The following link leads to an article written by Roger Pilon who is vice president for legal affairs at the Cato Institute and director of Cato's Center for Constitutional Studies. This article was published in the April 7, 2010 issue of the Wall Street Journal.
This article was written as a response to several advertisements from religious organizations that depict federal spending in a moral light. Some highlights Roger’s article are as follows:
"We the People" constituted ourselves for the several reasons set forth in our Constitution's Preamble, but chief among those — the reason we fought for our independence — was to "secure the Blessings of Liberty to ourselves and our Posterity." Yet nowhere today is that liberty more in jeopardy than in a federal budget that reduces us all, in so many ways, to government dependents.

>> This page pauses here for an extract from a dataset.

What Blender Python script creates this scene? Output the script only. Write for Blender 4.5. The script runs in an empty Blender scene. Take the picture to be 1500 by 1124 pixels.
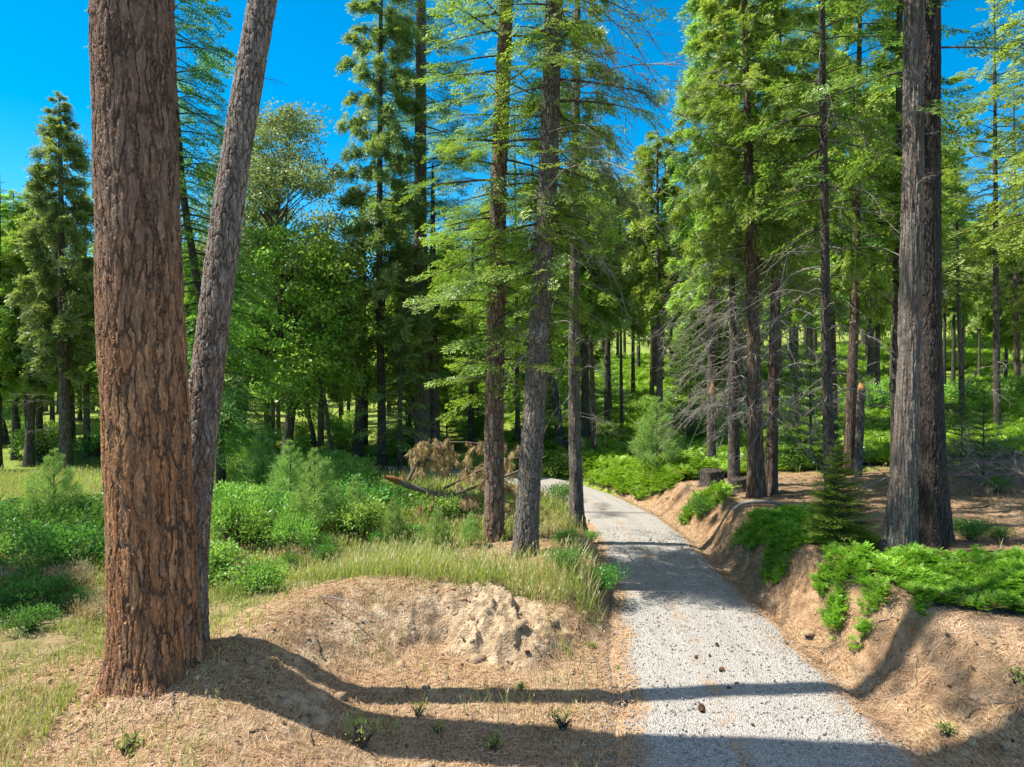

The ads' signers imagine that the Good Samaritan parable instructs us to attend to the afflicted through the coercive government programs of the modern welfare state. It does not. The Good Samaritan is virtuous not because he helps the fallen through the force of law but because he does so voluntarily, which he can do only if he has the right to freely choose the good, or not.
Americans are a generous people. They will help the less fortunate if left free to do so. What they resent is being forced to do good — and in ways that are not only inefficient but impose massive debts upon their children. That's not the way free people help the young and less fortunate.
And it's not as if we were bereft of a plan for determining our priorities as a nation. Our Constitution does that quite nicely. It authorizes a focused but limited public sector, enabling a vast private sector of liberty. But early 20th-century Progressives — politicians and intellectuals alike — deliberately shifted that balance. Today the federal government exercises vast powers never granted to it, restricting liberties never surrendered. It's all reflected in the federal budget, the redistributive elements of which speak to nothing so much as theft — and that's immoral.
This article illustrates the basic political struggle of our modern society. Over time a moral standard has been assigned to government spending. This has lead to the current great divide between our citizens. Advocates for big government view spending as a necessary moral action that can right all of the wrongs perceived in society. Therefore in their minds anyone who opposes government spending is evil.
There is nothing virtuous about being forced to provide charity. For charity to be truly virtuous it must be voluntary and personal. The great hypocrisy in the belief of government spending as a moral obligation is the fact that it is immoral to take another person’s property.